DUBAI: The sensational XPRESS expose on the sale of ISO certificates in the UAE has stirred up a hornet’s nest.

Authorities have told XPRESS a full scale investigation has been launched into the racket.

They have also suspended the accreditation of the Karama-based agency that issued the ISO 9001 2015 certificate to undercover XPRESS journalists who approached the firm posing as owners of the defunct electrical company VDH.

Prompt action

Their accreditation was revoked by Dubai Municipality’s Dubai Accreditation Centre (DAC), the governing body of certification bodies, on February 21, less than a week after the XPRESS report.

However, authorities did not confirm if the suspension was a fallout of the story.
Meanwhile, in a bizarre bid to cover their tracks, the Karama-based agency has ‘withdrawn’ (sic) the certificate issued to VDH.

“There are some technical issues with VDH so our management has decided to withdraw the ISO certificate,” said a staff of the company.

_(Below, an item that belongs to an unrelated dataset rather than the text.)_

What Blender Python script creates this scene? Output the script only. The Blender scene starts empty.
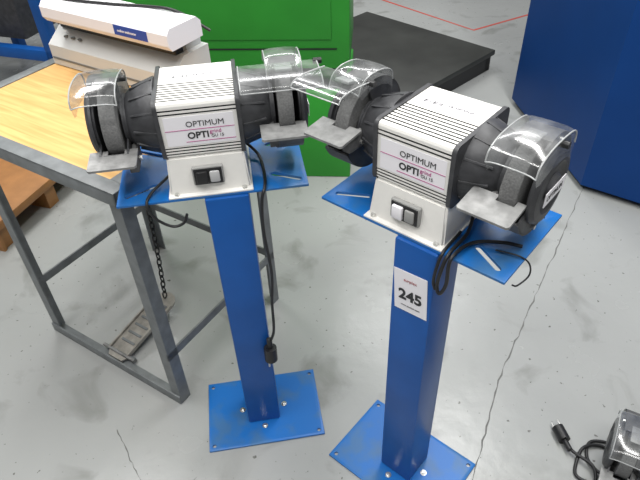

She refused to respond to questions on how the certificate was issued in the first place to a firm that was shut down long ago and, worse, is under investigation for fraud. “We are in touch with our governing body and they are looking into the issue,” she added, trying to bubble wrap the conversation with technical and bureaucratic mumbo jumbo.

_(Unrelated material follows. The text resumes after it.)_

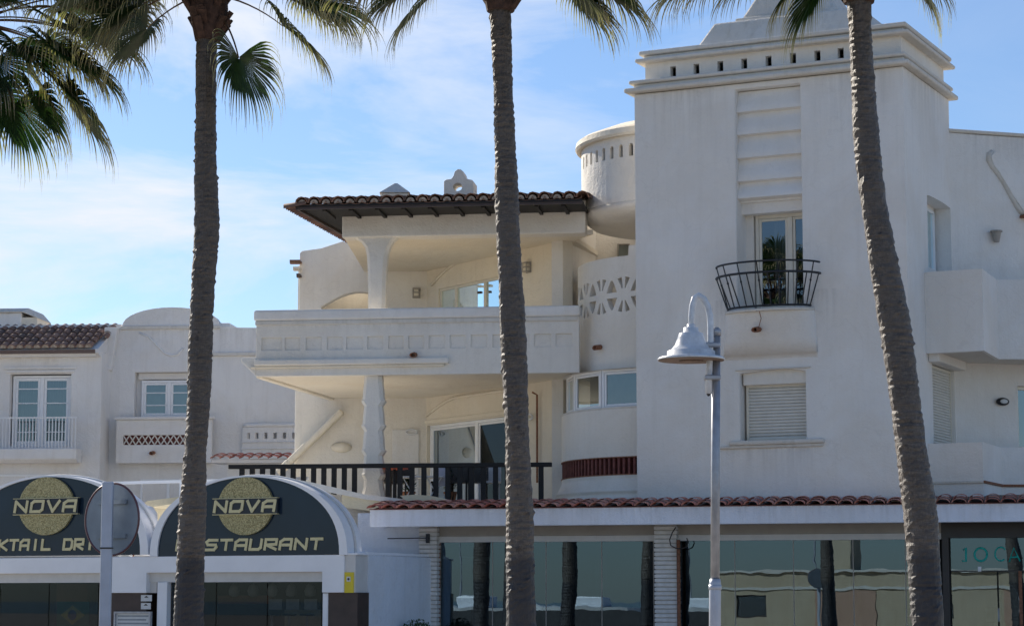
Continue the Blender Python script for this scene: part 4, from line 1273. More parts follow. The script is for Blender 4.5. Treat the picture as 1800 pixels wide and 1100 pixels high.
stroke_text(S, VL, [[(1693, 966), (1698, 962), (1698, 986), (1691, 985)]], .020, 'letter', M['green_paint'], shop)
stroke_text(S, VL, [circ(1724, 974, 11, 11.5)], .022, 'letter', M['green_paint'], shop)
stroke_text(S, VL, [circ(1759, 973, 10, 12, -40, -310)], .016, 'letter', M['green_paint'], shop)
stroke_text(S, VL, [[(1774, 987), (1782, 962), (1793, 986)], [(1777, 979), (1790, 978)]], .016, 'letter', M['green_paint'], shop)
for px, py in ((1722, 999),):
    h_ = S.hit(px, py, GV + .03)
    MB().box(S, h_[0] - .03, h_[0] + .03, GV + .05, GV + .02, h_[1] - .05, h_[1] + .04).build('camera_box', M['white_metal'], shop)
# things behind the dark shop glass
P = S.w(S.hit(1776, 1058, GV - .6)[0], GV - .6, 0)
t_ = thing('oval_mirror', 'tall pale oval mirror standing behind the shop glass at the right', 'mirror', P + Vector((0, 0, .14)))
e = MB().lathe((0, 0, 0), [(.30, -.02), (.31, 0), (.30, .02)], 28); hh = S.hit(1776, 1062, GV - .6)[1]
mm_ = Matrix.Translation(P + Vector((0, 0, hh))) @ Matrix.Rotation(S.yaw(), 4, 'Z') @ Matrix.Rotation(R(90), 4, 'X') @ Matrix.Diagonal((.55, 1.15, 1, 1))
e.v = [mm_ @ v for v in e.v]; e.build('mirror_face', plain('pale_mirror', (.75, .76, .78), .25, metal=.2), t_)
MB().tube([P + Vector((0, .05, .14)), P + Vector((0, .05, hh))], .02, 6).build('stand', M['iron'], t_)
h_ = S.hit(1746, 1080, GV + .03)
t_ = MB().box(S, h_[0] - .14, h_[0] + .14, GV - .02, GV - .03, h_[1] - .12, h_[1] + .12).build('notice_sheet', M['paper'], None)
mark(t_, label='small white notice sheet stuck inside the glass door at the lower right', category='notice')
# cable coil hanging by the middle pier
h0_ = S.hit(1188, 925, GV + .4)
pts_ = [S.w(*(lambda h: (h[0], GV + .35, h[1]))(S.hit(x, y, GV + .35))) for x, y in [(1188, 926), (1182, 935), (1177, 948), (1179, 958), (1188, 963), (1198, 964), (1207, 960), (1210, 952), (1207, 945)]]
c_ = MB().tube(pts_, .012, 6).build('hanging_cable', M['black'], None, smooth=True); mark(c_, label='black cable looped under the canopy beside the middle brick pier', category='cable')
h0_ = S.hit(1190, 950, GV + .3)
MB().tube([S.w(h0_[0] + .03, GV + .32, .14), S.w(h0_[0] + .03, GV + .32, h0_[1] + .02)], .035, 8).build('downpipe', M['rust'], shop, smooth=True)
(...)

Meanwhile Laurent Charlet, project manager, Conformity Assessment, ISO Central Secretariat thanked XPRESS for bringing the case to their notice, saying that they have alerted the IAF (International Accreditation Forum) and DAC who will now look into the issue.

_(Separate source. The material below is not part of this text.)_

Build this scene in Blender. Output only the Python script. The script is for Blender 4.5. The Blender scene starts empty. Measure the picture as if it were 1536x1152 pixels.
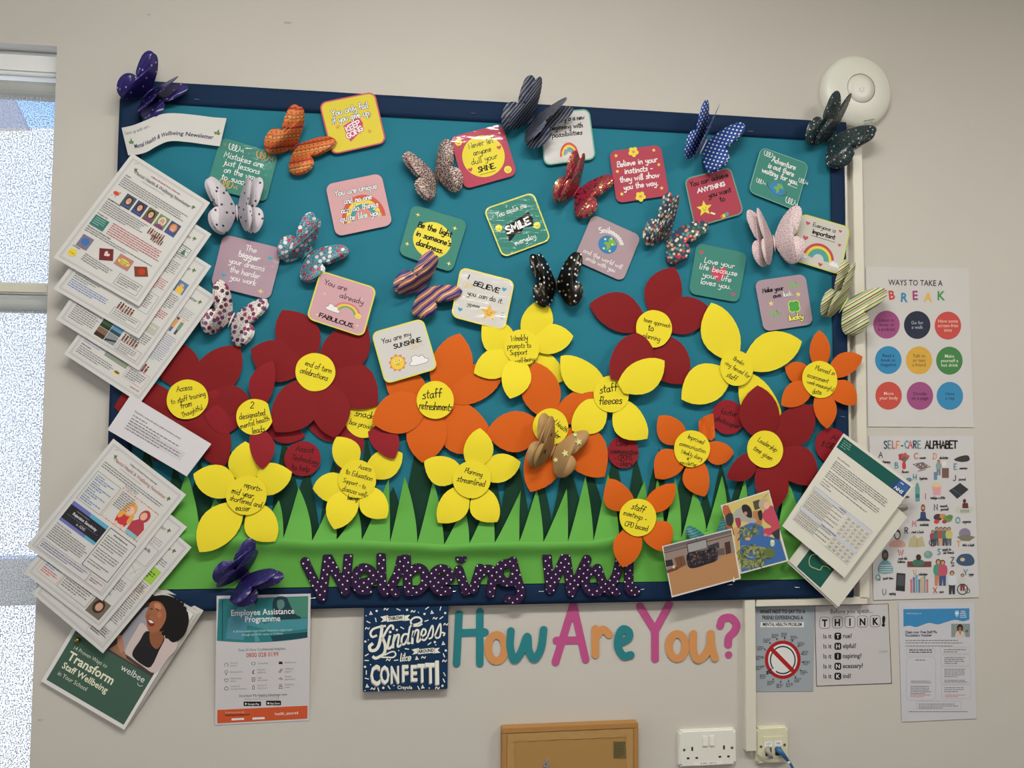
import bpy, bmesh, math, random
from mathutils import Vector, Matrix
R0 = random.Random(7)
sc = bpy.context.scene
COL = sc.collection
# ------------------------------------------------------------------ camera
# board: 1.8 x 1.22 m, lower left corner of its face at (0, -FACE, BZ); wall plane is y = 0, room at y < 0
BZ, FACE = 1.25, 0.018
FPX, CX, CY = 1200.0, 768.0, 576.0
cam_d = bpy.data.cameras.new('camera'); cam = bpy.data.objects.new('camera', cam_d); COL.objects.link(cam)
cam_d.sensor_width = 36.0; cam_d.lens = 36.0 * FPX / 1536.0; cam_d.clip_start = 0.02
CR = Matrix.Rotation(-0.1283, 3, 'Z') @ Matrix.Rotation(math.pi/2 + 0.0536, 3, 'X') @ Matrix.Rotation(0.0070, 3, 'Z')
CPOS = Vector((0.6721, -1.9278 - FACE, BZ + 0.4209))
cam.matrix_world = Matrix.Translation(CPOS) @ CR.to_4x4()
sc.camera = cam
# ------------------------------------------------------------------ world, lights, exposure
sc.view_settings.view_transform = 'Standard'; sc.view_settings.look = 'None'
sc.view_settings.gamma = 1.0; sc.view_settings.use_curve_mapping = False
sc.view_settings.exposure = 0.0
w = bpy.data.worlds.new('sky'); sc.world = w; w.use_nodes = True
wn = w.node_tree.nodes; wl = w.node_tree.links
bg = wn['Background']; bg.inputs[1].default_value = 2.7
tc = wn.new('ShaderNodeTexCoord'); sp = wn.new('ShaderNodeSeparateXYZ'); rp = wn.new('ShaderNodeValToRGB')
wl.new(tc.outputs['Generated'], sp.inputs[0]); wl.new(sp.outputs['Z'], rp.inputs[0]); wl.new(rp.outputs[0], bg.inputs[0])
rp.color_ramp.elements[0].color = (0.92, 0.94, 0.92, 1); rp.color_ramp.elements[1].color = (0.16, 0.34, 0.80, 1)
rp.color_ramp.elements[0].position = 0.0; rp.color_ramp.elements[1].position = 0.35
def area(name, loc, target, sx, sy, power, color):
    l = bpy.data.lights.new(name, 'AREA'); l.shape = 'RECTANGLE'; l.size = sx; l.size_y = sy; l.energy = power; l.color = color
    o = bpy.data.objects.new(name, l); COL.objects.link(o); o.location = loc
    o.rotation_euler = (Vector(target) - Vector(loc)).to_track_quat('-Z', 'Y').to_euler()
    return o
CEIL = 3.05
area('ceiling_lamp', (0.75, -1.45, CEIL - 0.05), (0.72, -1.22, 1.2), 1.2, 0.12, 35, (1.0, 0.96, 0.88))
area('ceiling_lamp', (2.75, -1.7, CEIL - 0.05), (2.7, -1.55, 1.2), 0.58, 0.58, 25, (1.0, 0.96, 0.88))
area('ceiling_lamp', (0.2, -3.4, CEIL - 0.03), (0.2, -3.4, 0), 0.58, 0.58, 18, (1.0, 0.96, 0.88))
area('window_daylight', (-2.55, -1.9, 1.55), (0.5, -0.6, 1.7), 1.6, 1.5, 19, (0.90, 0.95, 1.0))

# ------------------------------------------------------------------ geometry helpers
def ray(px, py):
    v = CR @ Vector(((px - CX)/FPX, -(py - CY)/FPX, -1.0)); return v
def P(px, py, d=0.0):                      # the point at distance d in front of the wall that stands at this place of the photo
    v = ray(px, py); t = (-d - CPOS.y)/v.y
    return CPOS + v*t
def PP(px, py, o, n):                      # ray meets the plane through o with normal n
    v = ray(px, py); t = (o - CPOS).dot(n)/v.dot(n); return CPOS + v*t
def mpp(px, py): return (P(px+1, py, .02) - P(px, py, .02)).length
def lin(c):
    r = []
    for x in c[:3]:
        x = x/255.0; r.append(x/12.92 if x <= 0.04045 else ((x+0.055)/1.055)**2.4)
    return r
KA = 1.28                                  # albedo from observed colour
def alb(c): return tuple(min(0.93, x*KA) for x in lin(c)) + (1,)
MATS = {}
def nnew(m, t, **kw):
    n = m.node_tree.nodes.new(t)
    for k, v in kw.items(): setattr(n, k, v)
    return n
def bump(m, scale, strength, dist=0.002, detail=3, coord='pos', vec=None, tgt='Normal', rough=.5):
    b = m.node_tree.nodes['Principled BSDF']; L = m.node_tree.links
    g = nnew(m, 'ShaderNodeNewGeometry'); no = nnew(m, 'ShaderNodeTexNoise'); no.inputs['Scale'].default_value = scale; no.inputs['Detail'].default_value = detail
    no.inputs['Roughness'].default_value = rough
    if vec:
        mp = nnew(m, 'ShaderNodeMapping'); mp.inputs['Scale'].default_value = vec; L.new(g.outputs['Position'], mp.inputs[0]); L.new(mp.outputs[0], no.inputs[0])
    else: L.new(g.outputs['Position'], no.inputs[0])
    bu = nnew(m, 'ShaderNodeBump'); bu.inputs['Strength'].default_value = strength; bu.inputs['Distance'].default_value = dist
    L.new(no.outputs[0], bu.inputs['Height']); L.new(bu.outputs[0], b.inputs[tgt]); return bu
def mat(c, kind='paper', rough=None, albedo=None):
    key = (tuple(c), kind, rough)
    if key in MATS: return MATS[key]
    m = bpy.data.materials.new(kind + '_%d_%d_%d' % tuple(c[:3])); m.use_nodes = True
    b = m.node_tree.nodes['Principled BSDF']
    b.inputs['Base Color'].default_value = albedo or alb(c)
    b.inputs['Roughness'].default_value = 0.75; b.inputs['Specular IOR Level'].default_value = 0.25
    if kind == 'paper': bump(m, 9, 0.35, 0.004, 2)
    elif kind == 'ink': b.inputs['Roughness'].default_value = 0.6
    elif kind in ('lam', 'lamx'):
        b.inputs['Coat Weight'].default_value = 1.0 if kind == 'lam' else 0.4; b.inputs['Coat Roughness'].default_value = 0.07; b.inputs['Coat IOR'].default_value = 1.5
        bump(m, 11, 0.20 if kind == 'lam' else 1.0, 0.006 if kind == 'lam' else 0.013, 3, vec=(1, 1, 2.6) if kind == 'lam' else (.7, 1, 3.6), tgt='Coat Normal')
    elif kind == 'gloss':
        b.inputs['Roughness'].default_value = 0.28; b.inputs['Specular IOR Level'].default_value = 0.5; bump(m, 14, 0.3, 0.004, 2)
    elif kind == 'plastic':
        b.inputs['Roughness'].default_value = 0.38; b.inputs['Specular IOR Level'].default_value = 0.5
    elif kind == 'metal':
        b.inputs['Metallic'].default_value = 1.0; b.inputs['Roughness'].default_value = 0.35
    if rough is not None: b.inputs['Roughness'].default_value = rough
    MATS[key] = m; return m
class Thing:
    def __init__(s, name, label, cat, loc, group=None, rot=None):
        o = bpy.data.objects.new(name, None); COL.objects.link(o); o.empty_display_size = .02
        s.o = o; s.loc = Vector(loc); o.location = s.loc; o['label'] = label; o['category'] = cat
        if rot is not None: o.rotation_euler = rot
        if group: o['group'] = group
    def part(s, name, vs, fs, mats, fi=None, smooth=False, label=None, parent=None, local=False):
        off = Vector((0, 0, 0)) if local else s.loc
        ob = rawmesh(name, [Vector(v) - off for v in vs], fs, mats, fi, smooth)
        ob.parent = parent or s.o
        if label: ob['label'] = label
        return ob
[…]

On February 16, XPRESS published a story on how the globally trusted and much sought after ISO 9001: 2015 certificate can be bought in the UAE by anyone who can pay for it.

Sting operation

To prove its point two XPRESS journalists posed as directors of the non-existent electrical firm VDH and approached a government-accredited agency in Dubai authorised to issue ISO certificates in the country.

All they had to provide the agency was a copy of VDH’s trade licence, an email address, phone number and Dh4,000 in cash.

Less than 36 hours later they had the certificate in their hands. In fact, representatives of the agency even posed with the journalists for pictures while handing over the certificate in their office.

If this was not shocking enough, they even gave an exhaustive 13-page audit report detailing how their officers assessed VDH’s operations at their facility and found it to be compliant with ISO standards on various parameters.

Under normal circumstances the much trusted and globally recognised stamp is awarded only after a detailed audit and compliance survey which takes weeks, if not months.